The Bobbie is Capriotti's signature sandwich, topped with turkey, cranberry sauce, stuffing and mayo. Unless you're jonesing for Thanksgiving, skip it. The turkey is dry and tough, and the cranberry and mayo only make the sub sloppier. The Capacolla, too, can be avoided; the capicola is a bit too store-bought lunchmeat. The crushed peppers, though, are a nice blast of acid and heat.

Hot subs fare better. The cheesesteak is good enough, with tender, juicy beef and flavorful provolone. Also surprisingly satisfying is the eggplant Parmesan, a hearty jumble of marinara, cheese and breaded eggplant slices served at a thermonuclear temperature inside one of Capriotti's consistently tasty sub rolls.

When I call Sub Hero "mild-mannered," it's not just a play on comic book clichés. You're liable to drive right past, like I did the first time. But this simple little shop near Middleton Sport Bowl is the only one of the three that I'd make a point of stopping at again.

The names of the sandwiches are right out of the comic shop window: the Clark, the Kingpin, even the Comedian. The impossibly young cashier recommended the Luther, stuffed with four kinds of meat and minimal veg. That's perhaps a little much, but the Rocky offers most of the cold cuts with a little more crunch for a couple bucks less.

The Triton's Catch promises "a hint of spicy mustard" with its tuna salad, but I couldn't really taste it. That's a shame, because you don't see mustard in tuna salad often. The Veggie Hero needed a little more oomph, too; the feta and hummus were good but too spare. Still, the subs here are inexpensive, well proportioned and on par with Milios. A quick bite here will keep you happy without loading you down.

I wanted to like Full of Bull, even if its proclamation of "famous roast beef" is far from tested or proven. Roast beef, burgers, salads and the quaintly British "jacket potatoes" sound like a perfect menu for late-night dining and a change of pace from fast food.

Unfortunately, the roast beef on the original FOB sandwich is mushy and off-putting. The Italian roast pork on the Farley - a good-on-paper sandwich with broccoli rabe, provolone and pork jus - is bland and overcooked. And my mushroom and Swiss stuffed burger appeared to be two manufactured patties pressed together with flavorless mushrooms and cheese in the middle.

I would have tried the Big Dip, a classic sandwich familiar to all Chicagoans, but the others were so sogged out with grease and cooking liquids, it would have been redundant.
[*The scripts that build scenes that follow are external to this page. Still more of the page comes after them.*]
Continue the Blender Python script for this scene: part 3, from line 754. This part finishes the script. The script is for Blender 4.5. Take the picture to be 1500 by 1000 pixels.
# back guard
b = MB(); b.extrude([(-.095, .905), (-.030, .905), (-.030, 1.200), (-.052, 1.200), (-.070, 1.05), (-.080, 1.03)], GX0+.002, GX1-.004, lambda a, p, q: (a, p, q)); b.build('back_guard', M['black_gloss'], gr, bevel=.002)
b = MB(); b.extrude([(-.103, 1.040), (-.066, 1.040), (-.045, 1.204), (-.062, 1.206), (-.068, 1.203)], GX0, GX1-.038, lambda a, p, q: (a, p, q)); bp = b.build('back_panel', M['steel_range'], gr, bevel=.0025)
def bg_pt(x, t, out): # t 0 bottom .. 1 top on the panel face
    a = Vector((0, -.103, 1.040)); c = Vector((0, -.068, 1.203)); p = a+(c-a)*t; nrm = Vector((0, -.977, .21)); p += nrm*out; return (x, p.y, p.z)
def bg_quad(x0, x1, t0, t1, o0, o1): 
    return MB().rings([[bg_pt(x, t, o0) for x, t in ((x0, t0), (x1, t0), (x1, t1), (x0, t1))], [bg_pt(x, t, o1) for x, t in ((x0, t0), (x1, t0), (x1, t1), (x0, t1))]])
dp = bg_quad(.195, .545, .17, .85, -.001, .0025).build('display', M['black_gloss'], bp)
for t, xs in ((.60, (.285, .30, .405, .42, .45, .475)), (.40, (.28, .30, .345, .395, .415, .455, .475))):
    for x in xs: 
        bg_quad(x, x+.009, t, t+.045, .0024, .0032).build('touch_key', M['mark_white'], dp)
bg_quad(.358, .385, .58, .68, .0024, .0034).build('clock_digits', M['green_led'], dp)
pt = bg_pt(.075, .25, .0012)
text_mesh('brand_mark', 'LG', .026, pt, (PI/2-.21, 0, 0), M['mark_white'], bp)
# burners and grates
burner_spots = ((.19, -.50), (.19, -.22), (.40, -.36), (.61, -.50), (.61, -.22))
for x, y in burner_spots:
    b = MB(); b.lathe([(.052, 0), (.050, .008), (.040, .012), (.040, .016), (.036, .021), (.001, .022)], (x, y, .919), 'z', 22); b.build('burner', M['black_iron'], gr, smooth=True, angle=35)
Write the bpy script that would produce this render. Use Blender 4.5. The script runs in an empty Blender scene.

Adding further disappointment was the house-made frozen custard. I tried mint chocolate chip and found it to be more akin to a mixture of soft-serve and ice milk. There was no creaminess; it was thin and icy. That Full of Bull closed two hours early on one particular Sunday evening - unannounced and unsigned - didn't serve to lessen my dissatisfaction.

Subs and sandwiches of this sort are perfect for outdoor summer meals. And they're always reliable for a quick bite over your lunch break. I can't recommend Full of Bull for either occasion, but Sub Hero and Capriotti's offer a pleasurable bite to eat without breaking the bank. Hit Capriotti's for sheer volume and Sub Hero for successful combinations and that little-guy charm.